U.S. Attorney’s Office January 02, 2013
  • District of Maryland (410) 209-4800

GREENBELT, MD—U.S. District Judge Roger W. Titus sentenced Christopher Andrew Myers, age 36, of Germantown, Maryland, today to five years in prison, followed by five years of supervised release, for receiving, transporting, and possessing child pornography. Judge Titus ordered that upon his release from prison, Myers must register as a sex offender in the place where he resides, where he is an employee, and where he is a student, under the Sex Offender Registration and Notification Act (SORNA).

The sentence was announced by United States Attorney for the District of Maryland Rod J. Rosenstein; Special Agent in Charge Stephen E. Vogt of the Federal Bureau of Investigation; Chief J. Thomas Manger of the Montgomery County Police Department; Montgomery County State’s Attorney John McCarthy; and Special Agent in Charge Robert Craig of the Defense Criminal Investigative Service-Mid-Atlantic Field Office.

According to evidence presented at the five-day trial, in 2006, Myers bought membership to a website that allowed him 30 days of access to over 10,000 images and videos of child pornography. There were 1,384 image files identical to images from the website on his laptop seized in 2010. On August 20, 2010, Myers made available over 3,100 files to share, many confirmed as being child pornography. An undercover officer downloaded three images of child pornography.

After executing a search warrant at Myers’ residence, Myers provided his laptop, which contained a child pornography collection organized into folders. Myers had 674 unique images and videos of child pornography, with his preference being infants and toddlers.

This case was brought as part of Project Safe Childhood, a nationwide initiative launched in May 2006 by the Department of Justice to combat the growing epidemic of child sexual exploitation and abuse. Led by the United States Attorneys’ Offices and the Criminal Division’s Child Exploitation and Obscenity Section, Project Safe Childhood marshals federal, state, and local resources to locate, apprehend, and prosecute individuals who sexually exploit children and to identify and rescue victims. For more information about Project Safe Childhood, please visit www.usdoj.gov/psc. For more information about Internet safety education, please visit www.usdoj.gov/psc and click on the “Resources” tab on the left of the page.

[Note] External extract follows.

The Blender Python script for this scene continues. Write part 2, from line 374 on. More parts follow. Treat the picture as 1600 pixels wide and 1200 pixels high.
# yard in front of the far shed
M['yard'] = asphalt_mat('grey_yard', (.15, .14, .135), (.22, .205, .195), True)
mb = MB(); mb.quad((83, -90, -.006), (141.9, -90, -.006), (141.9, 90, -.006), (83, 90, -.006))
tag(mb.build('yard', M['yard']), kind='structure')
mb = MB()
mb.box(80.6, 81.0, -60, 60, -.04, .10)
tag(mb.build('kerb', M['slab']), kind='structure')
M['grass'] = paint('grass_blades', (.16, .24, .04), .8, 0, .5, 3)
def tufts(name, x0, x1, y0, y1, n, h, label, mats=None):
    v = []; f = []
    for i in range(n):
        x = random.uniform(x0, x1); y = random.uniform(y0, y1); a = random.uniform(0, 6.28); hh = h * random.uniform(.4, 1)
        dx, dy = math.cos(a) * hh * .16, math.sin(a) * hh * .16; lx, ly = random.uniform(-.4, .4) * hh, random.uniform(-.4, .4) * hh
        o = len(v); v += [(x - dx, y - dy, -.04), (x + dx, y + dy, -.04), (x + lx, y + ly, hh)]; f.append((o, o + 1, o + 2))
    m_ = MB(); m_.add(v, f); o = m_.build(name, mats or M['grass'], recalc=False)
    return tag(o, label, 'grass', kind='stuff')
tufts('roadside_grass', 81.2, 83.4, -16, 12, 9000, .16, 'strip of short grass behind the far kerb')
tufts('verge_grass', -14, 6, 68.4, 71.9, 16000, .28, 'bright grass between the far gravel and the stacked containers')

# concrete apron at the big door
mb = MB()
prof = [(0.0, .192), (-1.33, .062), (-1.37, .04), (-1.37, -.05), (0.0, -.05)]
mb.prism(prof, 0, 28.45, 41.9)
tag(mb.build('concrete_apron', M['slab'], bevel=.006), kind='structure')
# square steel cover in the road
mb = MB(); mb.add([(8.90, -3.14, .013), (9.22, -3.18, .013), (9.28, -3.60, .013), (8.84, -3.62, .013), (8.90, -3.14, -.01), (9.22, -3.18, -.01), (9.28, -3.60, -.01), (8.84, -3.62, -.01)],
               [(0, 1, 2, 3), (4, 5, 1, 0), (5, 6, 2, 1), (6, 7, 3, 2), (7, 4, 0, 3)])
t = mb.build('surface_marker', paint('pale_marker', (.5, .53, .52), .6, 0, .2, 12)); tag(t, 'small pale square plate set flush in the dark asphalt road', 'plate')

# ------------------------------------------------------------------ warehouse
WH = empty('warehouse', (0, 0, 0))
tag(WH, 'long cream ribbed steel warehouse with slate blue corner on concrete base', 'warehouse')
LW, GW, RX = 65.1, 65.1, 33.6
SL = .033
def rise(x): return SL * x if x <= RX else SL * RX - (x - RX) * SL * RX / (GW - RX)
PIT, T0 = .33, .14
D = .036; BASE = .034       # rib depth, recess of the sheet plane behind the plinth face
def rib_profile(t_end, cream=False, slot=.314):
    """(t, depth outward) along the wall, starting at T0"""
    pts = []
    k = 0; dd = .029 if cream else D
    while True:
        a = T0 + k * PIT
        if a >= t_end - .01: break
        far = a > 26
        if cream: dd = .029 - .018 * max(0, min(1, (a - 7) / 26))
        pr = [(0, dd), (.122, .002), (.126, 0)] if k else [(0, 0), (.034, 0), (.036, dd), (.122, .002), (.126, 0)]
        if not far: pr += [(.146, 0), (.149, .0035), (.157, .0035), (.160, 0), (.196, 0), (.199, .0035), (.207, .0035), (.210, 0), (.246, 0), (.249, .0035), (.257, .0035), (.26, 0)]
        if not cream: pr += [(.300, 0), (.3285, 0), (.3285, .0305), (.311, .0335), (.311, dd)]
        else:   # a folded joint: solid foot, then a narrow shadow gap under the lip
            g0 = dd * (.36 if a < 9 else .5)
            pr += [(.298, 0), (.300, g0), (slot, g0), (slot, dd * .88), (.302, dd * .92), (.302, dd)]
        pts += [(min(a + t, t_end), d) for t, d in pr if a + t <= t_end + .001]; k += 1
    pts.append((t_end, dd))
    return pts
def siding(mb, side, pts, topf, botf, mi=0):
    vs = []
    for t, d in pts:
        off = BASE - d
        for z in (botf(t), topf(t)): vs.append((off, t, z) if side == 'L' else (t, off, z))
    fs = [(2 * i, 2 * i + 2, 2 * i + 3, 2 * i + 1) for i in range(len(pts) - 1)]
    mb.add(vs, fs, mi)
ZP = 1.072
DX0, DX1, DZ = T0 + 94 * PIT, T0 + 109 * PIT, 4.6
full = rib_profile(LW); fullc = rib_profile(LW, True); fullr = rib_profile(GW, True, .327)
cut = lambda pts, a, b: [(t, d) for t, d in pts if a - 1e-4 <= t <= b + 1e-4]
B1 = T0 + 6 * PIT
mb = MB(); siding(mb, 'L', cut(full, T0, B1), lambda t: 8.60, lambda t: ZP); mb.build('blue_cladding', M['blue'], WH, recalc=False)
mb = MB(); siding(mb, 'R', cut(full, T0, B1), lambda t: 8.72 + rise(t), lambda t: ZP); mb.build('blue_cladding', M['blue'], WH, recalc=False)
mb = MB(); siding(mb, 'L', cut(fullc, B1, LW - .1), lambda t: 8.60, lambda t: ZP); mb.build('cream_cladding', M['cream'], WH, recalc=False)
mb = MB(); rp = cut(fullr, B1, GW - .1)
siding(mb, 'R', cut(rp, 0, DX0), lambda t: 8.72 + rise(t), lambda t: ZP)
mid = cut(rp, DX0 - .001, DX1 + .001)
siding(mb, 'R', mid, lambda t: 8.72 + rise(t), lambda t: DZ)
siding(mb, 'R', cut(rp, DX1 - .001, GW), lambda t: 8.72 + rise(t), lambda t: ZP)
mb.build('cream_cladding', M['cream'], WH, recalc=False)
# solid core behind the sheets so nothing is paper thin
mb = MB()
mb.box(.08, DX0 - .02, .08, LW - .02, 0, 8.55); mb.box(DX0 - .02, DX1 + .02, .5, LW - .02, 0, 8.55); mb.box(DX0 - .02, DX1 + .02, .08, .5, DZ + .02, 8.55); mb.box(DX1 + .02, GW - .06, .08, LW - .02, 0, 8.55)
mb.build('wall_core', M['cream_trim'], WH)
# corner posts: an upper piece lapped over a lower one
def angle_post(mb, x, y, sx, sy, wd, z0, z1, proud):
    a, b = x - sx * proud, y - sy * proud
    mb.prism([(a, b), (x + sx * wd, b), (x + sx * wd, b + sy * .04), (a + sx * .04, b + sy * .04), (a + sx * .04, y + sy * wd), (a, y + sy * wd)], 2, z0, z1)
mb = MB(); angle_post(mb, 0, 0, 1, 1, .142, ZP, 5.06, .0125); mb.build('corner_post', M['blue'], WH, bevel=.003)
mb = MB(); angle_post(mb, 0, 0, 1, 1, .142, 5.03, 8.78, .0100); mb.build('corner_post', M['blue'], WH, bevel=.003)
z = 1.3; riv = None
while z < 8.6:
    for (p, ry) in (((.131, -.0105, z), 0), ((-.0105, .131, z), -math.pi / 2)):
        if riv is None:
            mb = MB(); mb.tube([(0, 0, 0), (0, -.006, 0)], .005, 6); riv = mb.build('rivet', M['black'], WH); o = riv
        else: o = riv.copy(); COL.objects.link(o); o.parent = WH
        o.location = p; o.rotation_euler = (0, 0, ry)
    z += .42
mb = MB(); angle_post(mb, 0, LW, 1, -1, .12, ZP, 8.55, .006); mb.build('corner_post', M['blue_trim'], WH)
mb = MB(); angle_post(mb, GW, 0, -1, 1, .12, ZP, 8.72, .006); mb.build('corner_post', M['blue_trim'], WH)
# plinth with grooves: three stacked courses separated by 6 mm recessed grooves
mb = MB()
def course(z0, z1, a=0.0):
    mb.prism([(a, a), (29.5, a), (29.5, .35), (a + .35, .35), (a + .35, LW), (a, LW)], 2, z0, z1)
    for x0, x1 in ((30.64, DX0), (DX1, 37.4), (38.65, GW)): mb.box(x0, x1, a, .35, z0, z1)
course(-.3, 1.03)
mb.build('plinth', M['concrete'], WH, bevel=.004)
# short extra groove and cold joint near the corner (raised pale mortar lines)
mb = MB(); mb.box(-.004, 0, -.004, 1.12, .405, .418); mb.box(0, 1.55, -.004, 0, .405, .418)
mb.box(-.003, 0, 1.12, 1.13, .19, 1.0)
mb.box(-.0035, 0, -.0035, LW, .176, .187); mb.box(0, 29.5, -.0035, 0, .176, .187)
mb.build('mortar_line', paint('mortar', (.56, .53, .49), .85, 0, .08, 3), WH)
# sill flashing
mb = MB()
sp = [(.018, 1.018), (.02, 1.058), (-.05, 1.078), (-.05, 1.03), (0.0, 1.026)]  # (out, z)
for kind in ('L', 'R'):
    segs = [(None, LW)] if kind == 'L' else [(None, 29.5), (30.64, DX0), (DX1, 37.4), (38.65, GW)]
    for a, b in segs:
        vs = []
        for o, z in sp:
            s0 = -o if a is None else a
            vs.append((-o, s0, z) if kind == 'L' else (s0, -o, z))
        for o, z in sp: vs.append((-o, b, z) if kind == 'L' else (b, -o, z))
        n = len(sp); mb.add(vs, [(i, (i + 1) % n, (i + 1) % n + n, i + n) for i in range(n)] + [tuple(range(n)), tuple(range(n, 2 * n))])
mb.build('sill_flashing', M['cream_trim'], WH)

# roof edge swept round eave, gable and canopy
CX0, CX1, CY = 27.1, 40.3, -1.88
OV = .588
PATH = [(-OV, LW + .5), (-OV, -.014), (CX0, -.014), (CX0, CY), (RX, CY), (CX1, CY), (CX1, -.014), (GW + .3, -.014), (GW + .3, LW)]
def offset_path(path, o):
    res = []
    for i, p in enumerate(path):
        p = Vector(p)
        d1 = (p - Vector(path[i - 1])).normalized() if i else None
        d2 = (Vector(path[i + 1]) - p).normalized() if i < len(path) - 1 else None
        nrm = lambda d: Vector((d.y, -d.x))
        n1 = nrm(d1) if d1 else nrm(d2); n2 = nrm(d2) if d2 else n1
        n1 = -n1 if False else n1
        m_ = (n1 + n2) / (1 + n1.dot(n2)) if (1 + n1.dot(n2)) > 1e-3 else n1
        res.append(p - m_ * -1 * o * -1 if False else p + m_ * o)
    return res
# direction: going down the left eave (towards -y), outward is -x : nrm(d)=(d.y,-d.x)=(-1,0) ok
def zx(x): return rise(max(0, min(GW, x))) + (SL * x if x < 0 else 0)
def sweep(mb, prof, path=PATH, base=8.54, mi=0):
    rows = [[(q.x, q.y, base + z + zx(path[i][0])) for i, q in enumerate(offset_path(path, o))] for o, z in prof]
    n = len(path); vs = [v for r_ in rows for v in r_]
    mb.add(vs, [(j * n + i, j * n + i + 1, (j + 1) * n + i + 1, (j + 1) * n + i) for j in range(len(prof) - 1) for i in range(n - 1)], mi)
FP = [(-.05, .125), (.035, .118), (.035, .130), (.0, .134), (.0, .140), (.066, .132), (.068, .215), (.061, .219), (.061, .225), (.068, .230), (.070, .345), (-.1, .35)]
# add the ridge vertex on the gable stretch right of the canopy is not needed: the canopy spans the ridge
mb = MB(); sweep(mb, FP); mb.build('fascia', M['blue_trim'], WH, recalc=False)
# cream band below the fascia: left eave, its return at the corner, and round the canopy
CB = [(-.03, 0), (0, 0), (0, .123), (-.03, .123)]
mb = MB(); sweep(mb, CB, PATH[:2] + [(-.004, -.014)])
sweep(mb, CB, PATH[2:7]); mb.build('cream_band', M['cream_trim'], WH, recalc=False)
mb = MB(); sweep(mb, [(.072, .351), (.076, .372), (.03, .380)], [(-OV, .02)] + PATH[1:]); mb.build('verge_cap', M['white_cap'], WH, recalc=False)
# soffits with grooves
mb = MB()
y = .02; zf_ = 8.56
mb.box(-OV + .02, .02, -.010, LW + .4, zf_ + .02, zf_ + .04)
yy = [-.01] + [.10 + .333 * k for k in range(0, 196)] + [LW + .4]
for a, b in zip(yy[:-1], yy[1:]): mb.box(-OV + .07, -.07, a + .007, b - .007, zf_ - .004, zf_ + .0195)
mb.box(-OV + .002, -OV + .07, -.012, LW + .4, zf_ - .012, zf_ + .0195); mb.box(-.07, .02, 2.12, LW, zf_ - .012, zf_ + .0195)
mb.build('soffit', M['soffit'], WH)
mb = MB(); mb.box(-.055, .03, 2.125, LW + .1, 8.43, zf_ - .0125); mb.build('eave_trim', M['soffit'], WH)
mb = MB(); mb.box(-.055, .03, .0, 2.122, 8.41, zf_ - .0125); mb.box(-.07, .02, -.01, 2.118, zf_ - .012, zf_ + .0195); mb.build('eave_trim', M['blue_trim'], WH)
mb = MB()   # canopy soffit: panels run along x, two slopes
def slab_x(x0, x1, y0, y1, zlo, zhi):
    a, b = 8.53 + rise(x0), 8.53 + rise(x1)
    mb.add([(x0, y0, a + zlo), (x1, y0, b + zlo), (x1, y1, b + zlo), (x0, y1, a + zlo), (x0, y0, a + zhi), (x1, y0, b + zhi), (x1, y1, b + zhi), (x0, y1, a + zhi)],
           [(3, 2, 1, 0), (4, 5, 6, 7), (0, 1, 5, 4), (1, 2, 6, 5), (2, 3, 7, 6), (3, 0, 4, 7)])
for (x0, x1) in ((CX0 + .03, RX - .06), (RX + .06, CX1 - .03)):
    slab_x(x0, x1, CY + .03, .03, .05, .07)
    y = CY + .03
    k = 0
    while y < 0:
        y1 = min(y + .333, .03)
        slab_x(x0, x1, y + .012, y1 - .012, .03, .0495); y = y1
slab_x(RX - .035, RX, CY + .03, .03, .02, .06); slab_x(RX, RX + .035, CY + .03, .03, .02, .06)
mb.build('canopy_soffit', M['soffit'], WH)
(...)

United States Attorney Rod J. Rosenstein commended the FBI, Montgomery County Police Department; Montgomery County State’s Attorney’s Office; and DCIS for their work in the investigation. Mr. Rosenstein thanked Special Assistant U.S. Attorney LisaMarie Freitas, assigned from the Department of Justice Child Exploitation and Obscenity Section, and Assistant U.S. Attorney Kristi N. O’Malley, who prosecuted the case.